1.1- Viene contestata l’impugnata sentenza poichè essa avrebbe ritenuto proposta nei termini di legge la denuncia dei vizi del veicolo a fronte della pretesa non risultanza di ciò “da alcun atto e, comunque, dalla istruttoria svolta”.
2.- Col secondo motivo si lamenta l’omesso esame di un fatto decisivo per il giudizio ex art. 360 c.p.c., n. 5.
3.- Entrambi i motivi possono essere trattati congiuntamente.
Essi non possono essere accolti.
Ciò in quanto con gli stessi tendono, anche attraverso la strumentale deduzione di vizi di violazione di legge, ad un sostanziale ma non più ammissibile riesame nel merito della fattispecie ed, in particolare, delle risultanze istruttorie (già valutate nella competente sede dalla Corte del merito), in base alla sole quali era possibile valutare l’intervenuta o meno prescrizione dell’azione.
Al riguardo non possono che richiamarsi i noti principi già enunciati da questa Corte con le sentenze n.ri 25608/2013 e S.U. 24148/2013.
Va, poi, riaffermato che “il motivo di ricorso per cassazione, con il quale la sentenza impugnata venga censurata per vizio della motivazione, non può essere inteso a far valere la rispondenza della ricostruzione dei fatti operata dal giudice del merito al diverso convincimento soggettivo della parte e, in particolare, non si può proporre con esso un preteso migliore e più appagante coordinamento dei molteplici dati acquisiti, atteso che tali aspetti del giudizio, interni all’ambito della discrezionalità di valutazione degli elementi di prova e dell’apprezzamento dei fatti, attengono al libero convincimento del giudice e non ai possibili vizi del percorso formativo di tale convincimento rilevanti ai sensi della disposizione di cui all’art. 360 c.p.c., comma 1, n. 5); in caso contrario, questo motivo di ricorso si risolverebbe in una inammissibile istanza di revisione delle valutazioni e dei convincimenti del giudice di merito, e, perciò, in una richiesta diretta all’ottenimento di una nuova pronuncia sul fatto, sicuramente estranea alla natura e alle finalità del giudizio di cassazione. (Nella specie, enunciando il riportato principio, la S.C. ha rigettato il relativo motivo di ricorso col quale si richiedeva, sulla base di una rivalutazione dei criteri previsti dal “regolamento del personale” di una società, l’accertamento dei presupposti per l’attribuzione di un punteggio superiore in favore di un dipendente aspirante alla promozione alla qualifica superiore)” (Cass. n. 9233/2006).

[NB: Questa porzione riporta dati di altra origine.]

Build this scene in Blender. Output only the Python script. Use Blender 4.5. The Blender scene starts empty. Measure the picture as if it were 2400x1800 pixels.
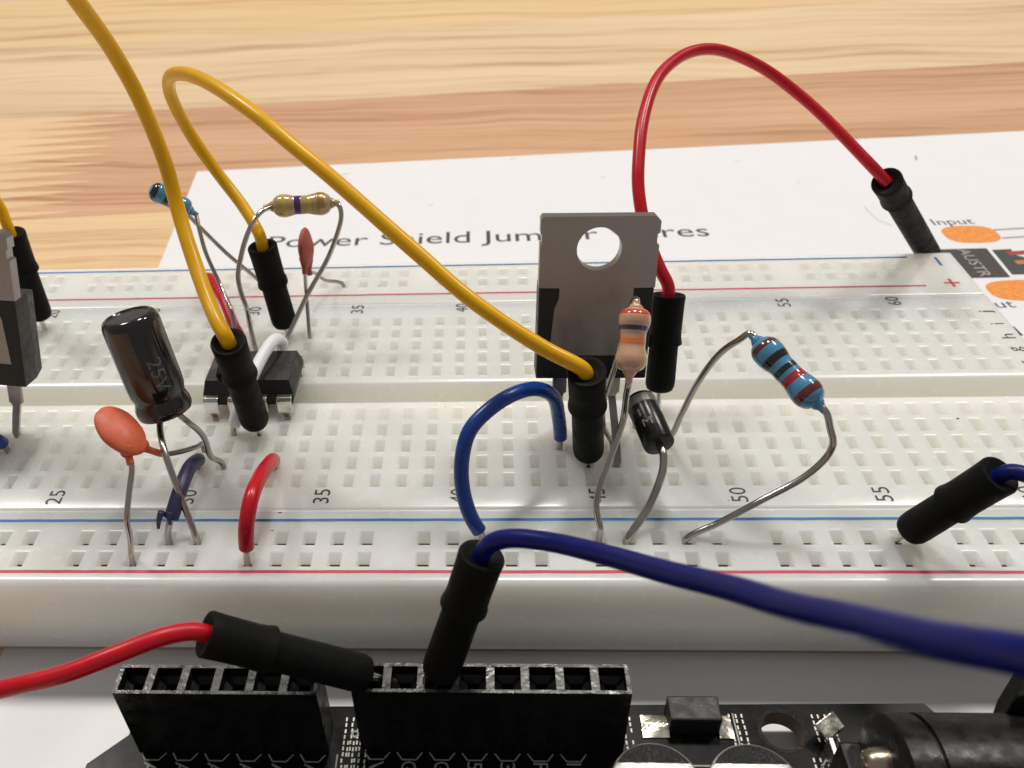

4.- I motivi sono, dunque, inammissibili.
5.- Il ricorso deve, pertanto, essere dichiarato inammissibile.
6.- Le spese seguono la soccombenza e si determinano così come in dispositivo.
7.- Sussistono i presupposti per il versamento, da parte del ricorrente, dell’ulteriore importo a titolo di contributo unificato pari a quello dovuto per il ricorso principale, a norma del D.P.R. n. 115 del 2002, stesso art. 13, comma 1 bis.
P.Q.M.
La Corte:
dichiara il ricorso inammissibile e condanna la parte ricorrente al pagamento in favore del contro ricorrente delle spese del giudizio, determinate in Euro 2.500,00, oltre Euro 200,00 per esborsi, spese generali nella misura del 15% ed accessori come per legge.
Ai sensi del D.P.R. n. 115 del 2002, art. 13, comma 1 quater, si dà atto della sussistenza dei presupposti per il versamento, da parte del ricorrente, dell’ulteriore importo a titolo di contributo unificato pari a quello dovuto per il ricorso principale, a norma dello stesso art. 13, comma 1 bis.
Così deciso in Roma, nella Camera di consiglio della Sezione Sesta Civile – 2 della Corte Suprema di Cassazione, il 12 luglio 2018.